Rewind to about 15 years ago, and China was the holy grail for automakers. Its market was beginning to boom, and foreign automakers paired up with joint ventures to begin selling vehicles in hopes the region would become another profit machine.
In fact, looking at how dire things are today (more on this in a second), it's hard to believe General Motors (GM 2.02%) sold more vehicles in China than it did the U.S. from 2010 until 2023. But after a nearly decade-long slide in profits and market share, and blossoming domestic brands, China is now a big problem for investors. However, some recent data gave a silver lining.
What happened?
To make a fairly well-known story short, the Chinese government heavily subsidized the electric vehicle (EV) industry. The strategy worked, and maybe worked too well. Now there's an entire domestic market of advanced and highly affordable Chinese EVs that have flooded the industry and created a brutal price war.
The price war has clobbered some domestic financials, and it has also clobbered sales for foreign automakers as it has become increasingly difficult to compete against Chinese brands. As of July, new-energy vehicles, which essentially includes full EVs, plug-in hybrids, and hybrids, accounted for more than 50% of China's automotive market.
If you can't compete on prices with EVs in China, you're in a world of hurt. And that doesn't even account for the stumbling Chinese economy or trade tensions with the U.S. You can see in the graph below how dramatic the decline in China has been for General Motors.
China's price war is so vicious that some analysts are calling for a Detroit exit. According to Reuters, John Murphy, Bank of America Securities analyst, said, "I think you have to see the [Big Three] exit China as soon as they possibly can." Murphy made that statement at his annual presentation of Car Wars, a highly publicized industry report.
The silver lining
General Motors has lost money in China each of the past three quarters, and barring a shocker of a fourth quarter, it will lose money for the full year. There is a silver lining in recent sales data, though, and it shows GM's fortunes might be turning slightly in the region.
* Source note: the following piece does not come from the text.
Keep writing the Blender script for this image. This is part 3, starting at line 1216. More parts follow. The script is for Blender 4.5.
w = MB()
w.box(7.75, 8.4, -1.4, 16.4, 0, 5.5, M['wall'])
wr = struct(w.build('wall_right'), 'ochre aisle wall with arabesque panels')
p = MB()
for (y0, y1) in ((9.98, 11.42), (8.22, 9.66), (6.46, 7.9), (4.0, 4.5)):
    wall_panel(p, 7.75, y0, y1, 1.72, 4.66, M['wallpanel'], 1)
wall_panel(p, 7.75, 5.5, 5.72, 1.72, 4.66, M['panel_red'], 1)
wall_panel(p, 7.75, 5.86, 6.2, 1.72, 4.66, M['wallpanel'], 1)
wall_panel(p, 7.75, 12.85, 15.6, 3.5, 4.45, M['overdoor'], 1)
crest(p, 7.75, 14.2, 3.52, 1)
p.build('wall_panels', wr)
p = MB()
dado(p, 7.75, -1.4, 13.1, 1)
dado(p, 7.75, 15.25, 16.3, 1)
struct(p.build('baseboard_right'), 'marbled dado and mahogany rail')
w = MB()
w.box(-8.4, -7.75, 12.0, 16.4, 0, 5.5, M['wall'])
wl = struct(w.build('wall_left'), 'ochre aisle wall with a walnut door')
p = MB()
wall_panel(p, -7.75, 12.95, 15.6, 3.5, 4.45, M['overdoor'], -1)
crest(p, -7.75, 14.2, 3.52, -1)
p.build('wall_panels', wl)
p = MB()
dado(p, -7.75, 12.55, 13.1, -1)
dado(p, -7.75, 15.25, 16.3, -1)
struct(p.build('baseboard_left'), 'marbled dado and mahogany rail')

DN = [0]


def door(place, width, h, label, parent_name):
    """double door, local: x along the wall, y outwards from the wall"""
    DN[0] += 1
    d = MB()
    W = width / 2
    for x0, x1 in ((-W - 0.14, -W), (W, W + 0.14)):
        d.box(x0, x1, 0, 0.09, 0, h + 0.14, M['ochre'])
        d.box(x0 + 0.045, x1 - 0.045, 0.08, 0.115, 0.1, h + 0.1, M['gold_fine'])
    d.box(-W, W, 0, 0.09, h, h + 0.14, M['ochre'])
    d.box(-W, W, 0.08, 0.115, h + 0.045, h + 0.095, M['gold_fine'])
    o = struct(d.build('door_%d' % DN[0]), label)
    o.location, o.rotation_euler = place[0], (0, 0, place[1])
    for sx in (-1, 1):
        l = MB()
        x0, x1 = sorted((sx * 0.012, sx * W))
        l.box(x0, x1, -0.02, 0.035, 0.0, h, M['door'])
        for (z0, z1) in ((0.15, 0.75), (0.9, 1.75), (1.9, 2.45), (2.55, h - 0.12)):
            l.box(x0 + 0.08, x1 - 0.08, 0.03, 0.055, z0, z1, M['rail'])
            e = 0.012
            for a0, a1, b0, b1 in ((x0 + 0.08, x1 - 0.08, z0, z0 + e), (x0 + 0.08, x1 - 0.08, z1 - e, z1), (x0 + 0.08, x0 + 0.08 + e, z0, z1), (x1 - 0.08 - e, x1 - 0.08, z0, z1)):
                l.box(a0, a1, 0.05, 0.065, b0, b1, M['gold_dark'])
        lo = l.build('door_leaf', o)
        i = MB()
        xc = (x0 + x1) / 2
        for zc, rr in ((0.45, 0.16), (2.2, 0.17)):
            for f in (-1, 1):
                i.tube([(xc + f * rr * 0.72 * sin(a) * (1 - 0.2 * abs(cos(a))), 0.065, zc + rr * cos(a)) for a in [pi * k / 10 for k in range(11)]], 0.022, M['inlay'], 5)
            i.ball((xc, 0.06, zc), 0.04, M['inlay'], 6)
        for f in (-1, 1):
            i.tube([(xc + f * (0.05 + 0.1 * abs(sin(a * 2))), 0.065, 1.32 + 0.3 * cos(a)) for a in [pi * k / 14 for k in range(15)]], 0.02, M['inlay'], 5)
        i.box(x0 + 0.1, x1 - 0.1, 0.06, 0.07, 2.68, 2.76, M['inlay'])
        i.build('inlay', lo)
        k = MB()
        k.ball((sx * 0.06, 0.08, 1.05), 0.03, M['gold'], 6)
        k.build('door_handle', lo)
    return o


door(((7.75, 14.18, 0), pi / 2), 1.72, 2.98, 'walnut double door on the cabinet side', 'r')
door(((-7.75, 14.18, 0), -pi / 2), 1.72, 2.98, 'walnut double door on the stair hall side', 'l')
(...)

The automaker and its joint ventures witnessed a boost in momentum during the fourth quarter, with sales up over 40%, compared to the prior year. That was an improvement from the third quarter, which posted a 14.3% sequential sales gain. It's evident that things slowly improved during the back half of 2024, although GM still posted a full-year sales decline of 14% in China.
It isn't going to exit China without a fight. The automaker announced it would record two noncash charges totaling more than $5 billion on its joint venture there. For investors, that essentially means the restructuring costs will affect net income but not adjusted earnings before interest and taxes.
There was a silver lining as GM's sales rebounded in China during the fourth quarter. But make no mistake: This is a huge problem for automakers and their profits. Investors should keep a close eye on fourth-quarter results in China, and throughout 2025.